Running the test suite

# Full suite
pytest tests/ -v

# Fast checks only (no L3+ validation)
pytest tests/ -v -m "not slow"

# Single test module
pytest tests/test_streamlines.py -v

# With coverage
pytest tests/ --cov=zarr_vectors --cov-report=term-missing

Tests marked @pytest.mark.slow read full reference fixtures through the validator and may take 10–60 seconds each. They are excluded from the fast CI job but included in the nightly job.

CI pipeline

The repository uses GitHub Actions with two jobs:

Fast job (every push and PR):

  • L1–L2 validation of all fixtures.

  • All writer conformance tests.

  • All round-trip tests.

  • Runs in < 2 minutes.

Nightly job:

  • Full L5 validation of all fixtures.

  • Slow compliance tests.

  • Coverage report.

  • Runs in < 15 minutes.

Both jobs run on Python 3.10, 3.11, and 3.12.

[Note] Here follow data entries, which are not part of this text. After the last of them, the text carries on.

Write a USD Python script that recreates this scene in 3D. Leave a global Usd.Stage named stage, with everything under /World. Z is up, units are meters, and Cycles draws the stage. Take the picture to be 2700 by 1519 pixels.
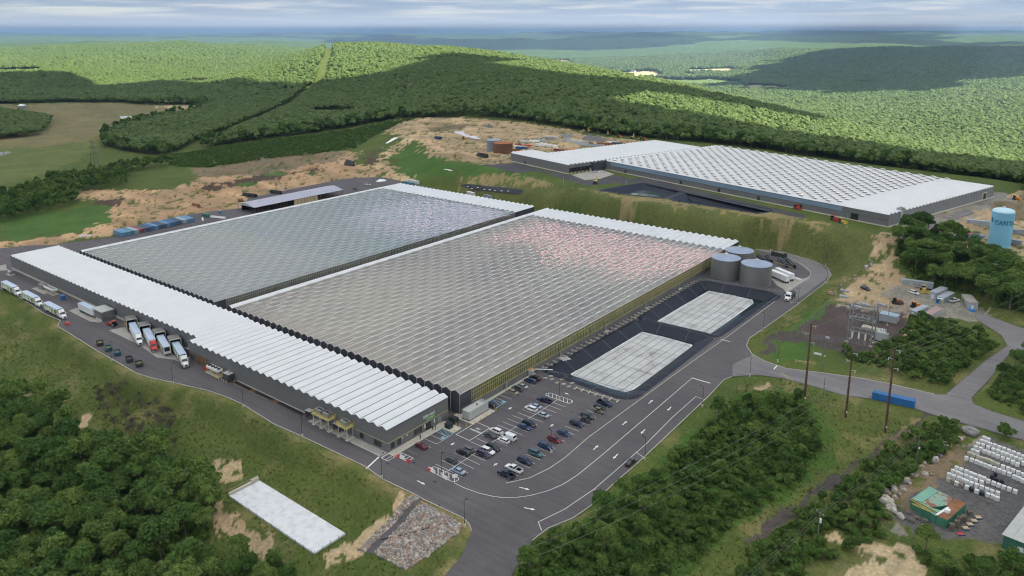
import math, random
import numpy as np, trimesh, shapely, usdkit, meshkit
from shapely.geometry import Polygon, LineString, Point, MultiPolygon
from shapely.ops import unary_union
from scipy.interpolate import RBFInterpolator
from scipy.ndimage import map_coordinates
from pxr import Usd, UsdGeom, UsdLux, UsdShade, Gf, Sdf, Vt

rng = np.random.default_rng(7)
random.seed(7)
stage = Usd.Stage.CreateInMemory()
UsdGeom.SetStageUpAxis(stage, 'Z'); UsdGeom.SetStageMetersPerUnit(stage, 1.0)
UsdGeom.Xform.Define(stage, '/World'); UsdGeom.Scope.Define(stage, '/World/Looks')

# ------------------------------------------------------------------ camera (drone, 121 m above the site), sky, sun, exposure
F, PITCH, YAW, CY = 2022.518431, 0.2224143602, -0.6596264, 540.0   # focal length in photo pixels (2700 wide), tilt down, heading, row of the lens axis
CAM = np.array([158.9042026, -143.5081025, 124.8595562])
EXPOSURE = 1.4
SUN_EL, SUN_AZ = math.radians(52), YAW + math.radians(105)   # azimuth = atan2(x, y) of the direction towards the sun
SUN_I, SKY_S = 1.2, 0.10
HAZE = 1.0e-4
cp, sp = math.cos(PITCH), math.sin(PITCH)
HEAD = np.array([math.sin(YAW), math.cos(YAW)])
FW = np.array([HEAD[0]*cp, HEAD[1]*cp, -sp]); RT = np.array([HEAD[1], -HEAD[0], 0.0]); UP = np.cross(RT, FW)
cam = UsdGeom.Camera.Define(stage, '/World/camera')
M4 = Gf.Matrix4d(*[float(x) for x in (*RT, 0, *UP, 0, *(-FW), 0, *CAM, 1)])
cam.AddTransformOp().Set(M4)
cam.CreateHorizontalApertureAttr(36.0); cam.CreateVerticalApertureAttr(20.25)
cam.CreateFocalLengthAttr(36.0*F/2700); cam.CreateClippingRangeAttr(Gf.Vec2f(1.0, 200000.0))
cam.CreateExposureAttr(EXPOSURE); cam.CreateVerticalApertureOffsetAttr(36.0*(CY-759.5)/2700)
SUN = np.array([math.cos(SUN_EL)*math.sin(SUN_AZ), math.cos(SUN_EL)*math.cos(SUN_AZ), math.sin(SUN_EL)])
sun = UsdLux.DistantLight.Define(stage, '/World/sun')
sun.CreateIntensityAttr(SUN_I); sun.CreateAngleAttr(0.5); sun.CreateColorAttr(Gf.Vec3f(1.0, 0.95, 0.86)); sun.CreateNormalizeAttr(True)
_r = np.cross([0, 0, 1.0], SUN); _r /= np.linalg.norm(_r); _u = np.cross(SUN, _r)
sun.AddTransformOp().Set(Gf.Matrix4d(*[float(x) for x in (*_r, 0, *_u, 0, *SUN, 0, 0, 0, 3000, 1)]))
dome = UsdLux.DomeLight.Define(stage, '/World/sky')
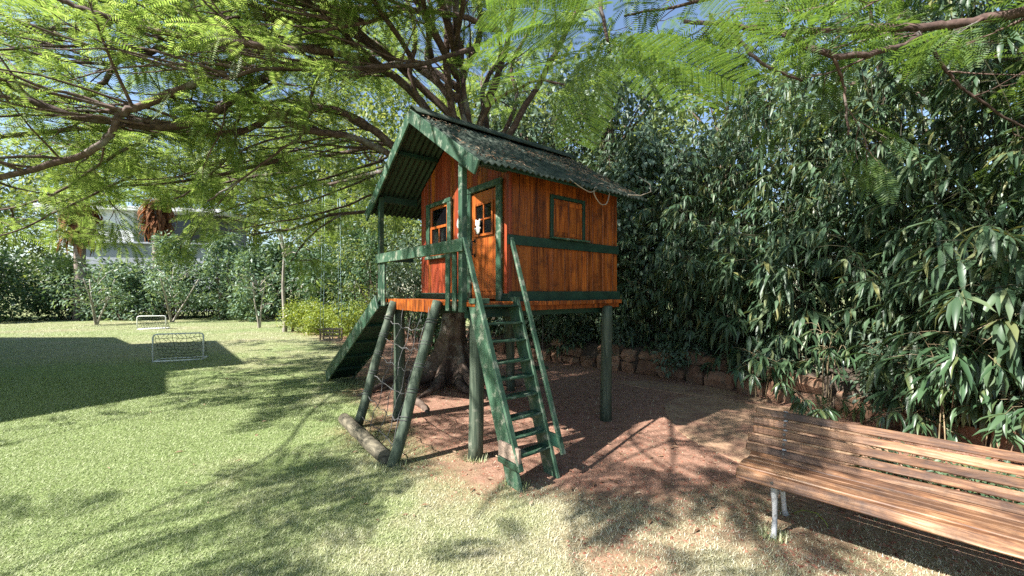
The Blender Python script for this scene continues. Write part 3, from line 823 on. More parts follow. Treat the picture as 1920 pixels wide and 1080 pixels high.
    for (at0, at1, bo) in ((-0.085, -0.075, 0.0), (0.385, 0.315, -0.03)):
        top = Vector((at0, -0.045 + bo * 0, 1.50)); bot = Vector((at1, -0.645 + bo, -0.03))
        d = (top - bot).normalized(); side = Vector((1, 0, 0)); up = side.cross(d)
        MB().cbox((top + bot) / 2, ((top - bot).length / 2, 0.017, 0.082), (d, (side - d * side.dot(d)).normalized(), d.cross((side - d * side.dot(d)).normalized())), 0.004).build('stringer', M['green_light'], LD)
    zs = (1.464, 1.30, 1.145, 0.965, 0.825, 0.67, 0.507, 0.368, 0.226)
    for i, z in enumerate(zs):
        b = lad(0, z) + 0.055
        al = -0.068; ar = 0.31 + 0.055 * z / 1.5
        MB().beam((al, b, z + rnd.uniform(-.004, .004)), (ar, b - .012, z + rnd.uniform(-.008, .008)), 0.125, 0.020).build('tread', M['green'] if i else M['green_dark'], LD)
    MB().cbox((-0.035, -0.055, 1.508), (0.085, 0.05, 0.024)).build('top_cleat', M['green_light'], LD)
    MB().cbox((0.38, -0.075, 1.49), (0.03, 0.05, 0.055)).build('top_cleat', M['green'], LD)
    # hand rails with the blocks that carry their lower ends
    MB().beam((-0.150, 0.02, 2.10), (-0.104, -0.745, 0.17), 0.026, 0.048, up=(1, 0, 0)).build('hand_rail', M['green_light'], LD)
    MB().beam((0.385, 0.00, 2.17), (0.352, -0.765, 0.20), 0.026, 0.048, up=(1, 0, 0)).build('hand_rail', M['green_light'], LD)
    MB().cbox((-0.108, -0.60, 0.285), (0.014, 0.135, 0.062)).build('rail_block', M['grey_wood'], LD)
    MB().cbox((-0.112, -0.60, 0.196), (0.018, 0.135, 0.024)).build('rail_block', M['green'], LD)
    MB().cbox((0.346, -0.62, 0.30), (0.014, 0.12, 0.055)).build('rail_block', M['green_dark'], LD)
    # --- climbing net frame
    C = empty('climbing_frame', parent=H)
    pr0, pr1 = Vector((-0.70, 0.385, -0.03)), Vector((-0.150, 0.545, 1.495))
    pl0, pl1 = Vector((-0.60, 1.68, -0.03)), Vector((-0.150, 1.665, 1.47))
    for (p0, p1, r) in ((pr0, pr1, 0.052), (pl0, pl1, 0.052)):
        pts = [p0.lerp(p1, i / 8) + Vector((0.006 * math.sin(i), 0.006 * math.cos(1.7 * i), 0)) for i in range(9)]
        MB().tube(pts, [r * (1.05 - .012 * i + rnd.uniform(-.02, .02)) for i in range(9)], 12).build('pole', M['log'], C)
    base = [Vector((-0.745, 0.44, 0.075)).lerp(Vector((-0.69, 1.86, 0.07)), i / 8) + Vector((0.005 * math.sin(2 * i), 0, 0.004 * math.cos(3 * i))) for i in range(9)]
    MB().tube(base, [0.066 + rnd.uniform(-.003, .003) for _ in base], 14).build('base_log', M['log_base'], C)
    def npnt(s, t):
        p = pl0.lerp(pl1, t).lerp(pr0.lerp(pr1, t), s)
        sagz = -0.09 * math.sin(math.pi * s) * (1 if 0.12 < t < .95 else 0.2)
        return Vector((p.x + 0.05 * math.sin(math.pi * s), p.y, p.z + sagz))
    for t in (0.10, 0.26, 0.42, 0.57, 0.71, 0.85):
        MB().tube([npnt(i / 10, t + 0.02 * math.sin(3 * i + 9 * t) * .6) for i in range(11)], 0.0048, 5).build('net_rope', M['rope'], C)
    for s in (0.24, 0.44, 0.63, 0.81):
        MB().tube([npnt(s + 0.035 * math.sin(1.9 * i + 7 * s), 0.05 + 0.95 * i / 12) for i in range(13)], 0.0044, 5).build('net_rope', M['rope'], C)
    # lashings round the poles
    for (p0, p1) in ((pr0, pr1), (pl0, pl1)):
        for t in (0.26, 0.42, 0.57, 0.71, 0.85):
            c = p0.lerp(p1, t); d = (p1 - p0).normalized(); s_ = d.cross(Vector((1, 0, 0))).normalized(); u_ = d.cross(s_)
            MB().tube([c + (s_ * math.cos(k * .7) + u_ * math.sin(k * .7)) * 0.056 + d * 0.0035 * k for k in range(19)], 0.0045, 5).build('lashing', M['rope'], C)
    # --- slide
    SL = empty('slide', parent=H)
    top = Vector((0, 2.06, 1.46)); bot = Vector((0, 4.52, 0.07))
    d = (bot - top).normalized(); up = Vector((1, 0, 0)).cross(d)
    if up.z < 0: up = -up
    for a in (-0.215, 0.235):
        MB().beam(top + Vector((a, 0, 0)), bot + Vector((a, 0, 0)), 0.026, 0.20, up=up).build('side_board', M['green'], SL)
    L = (bot - top).length
    for i in range(5):
        p0 = top.lerp(bot, i / 5 + .003) - up * 0.05; p1 = top.lerp(bot, (i + 1) / 5 - .003) - up * 0.05
        MB().beam(p0 + Vector((.01, 0, 0)), p1 + Vector((.01, 0, 0)), 0.42, 0.022, up=up).build('slide_board', M['log_base'] if False else M['green_dark'], SL)
    for i in (1, 2, 3, 4):
        p = top.lerp(bot, i / 5) - up * 0.085
        MB().beam(p + Vector((-.20, 0, 0)), p + Vector((.22, 0, 0)), 0.05, 0.045, up=up).build('cross_batten', M['green_dark'], SL)
    return H
make_playhouse()

# things hung on or lying against the playhouse
def in_house(a, b, z): return hw(a, b, z)
def shell_string():
    o = empty('hanging_shell_string', in_house(0.335, 0.90, 2.62))
    tag(o, 'string of white shells hanging beside the playhouse door', 'ornament')
    MB().tube([(0, 0, 0), (0.002, 0.001, -0.25), (0, 0.004, -0.58)], 0.003, 5).build('cord', M['cable'], o)
    for i, (dx, z, rx, rz_) in enumerate(((0.002, -0.075, 0.034, 0.055), (-0.004, -0.215, 0.043, 0.072), (0.004, -0.36, 0.032, 0.05), (-.003, -.49, .030, .05))):
        bm = bmesh.new(); bmesh.ops.create_uvsphere(bm, u_segments=12, v_segments=8, radius=1)
        for v in bm.verts:
            v.co = Vector((v.co.x * rx * (1 - .2 * v.co.z), v.co.y * 0.014, v.co.z * rz_))
        me = bpy.data.meshes.new('shell'); bm.to_mesh(me); bm.free()
        for p in me.polygons: p.use_smooth = True
        me.materials.append(M['toy'])
        link('shell', me, o, loc=(dx, -.004, z), rot=(0.1, 0.1 * i, HROT + 1.4 + .2 * i))
shell_string()
def soft_toy():
    o = empty('soft_toy', in_house(0.326, 0.50, 2.225), HROT)
    tag(o, 'small white soft toy propped in the window of the playhouse door', 'toy')
    def ball(name, c, r):
        bm = bmesh.new(); bmesh.ops.create_uvsphere(bm, u_segments=14, v_segments=10, radius=1)
        for v in bm.verts: v.co = Vector((c[0] + v.co.x * r[0], c[1] + v.co.y * r[1], c[2] + v.co.z * r[2]))
        me = bpy.data.meshes.new(name); bm.to_mesh(me); bm.free()
        for p in me.polygons: p.use_smooth = True
        me.materials.append(M['toy']); link(name, me, o)
    ball('body', (0, 0, .045), (.013, .036, .046)); ball('head', (-.002, 0, .115), (.015, .042, .036))
    ball('ear', (0, .034, .148), (.008, .013, .017)); ball('ear', (0, -.034, .148), (.008, .013, .017))
    ball('arm', (-.004, .040, .062), (.010, .018, .012)); ball('arm', (-.004, -.040, .062), (.010, .018, .012))
    for s in (-1, 1): MB().cbox((-.017, s * .014, .118), (.001, .003, .004), bev=.0005).build('eye', M['black'], o)
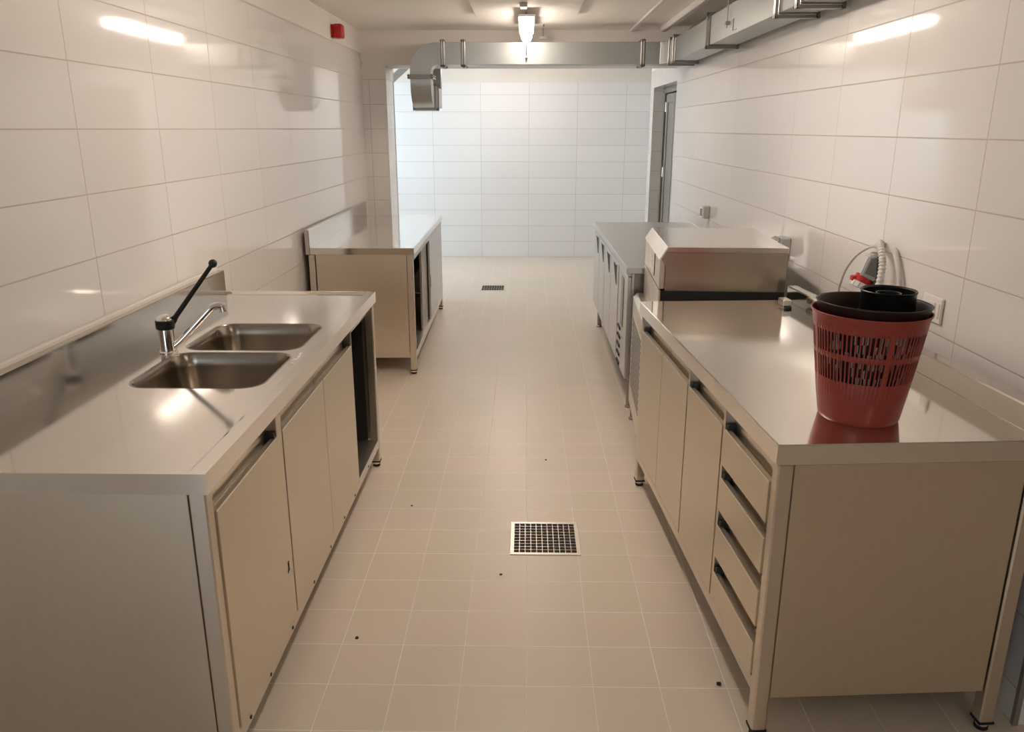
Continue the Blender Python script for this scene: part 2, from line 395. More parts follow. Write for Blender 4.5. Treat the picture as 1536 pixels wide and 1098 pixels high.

Adding a fixture for a new geometry type

  1. Add a generator function to tests/generate_fixtures.py.

  2. Run python tests/generate_fixtures.py --type <new_type>.

  3. Inspect the generated store and validate manually at L5 with zarr_vectors.validate.validate(store, level=5).

  4. Commit both the store and the expected.npz.

  5. Add compliance tests in tests/test_<new_type>.py.

  6. Ensure the nightly CI job runs the new tests.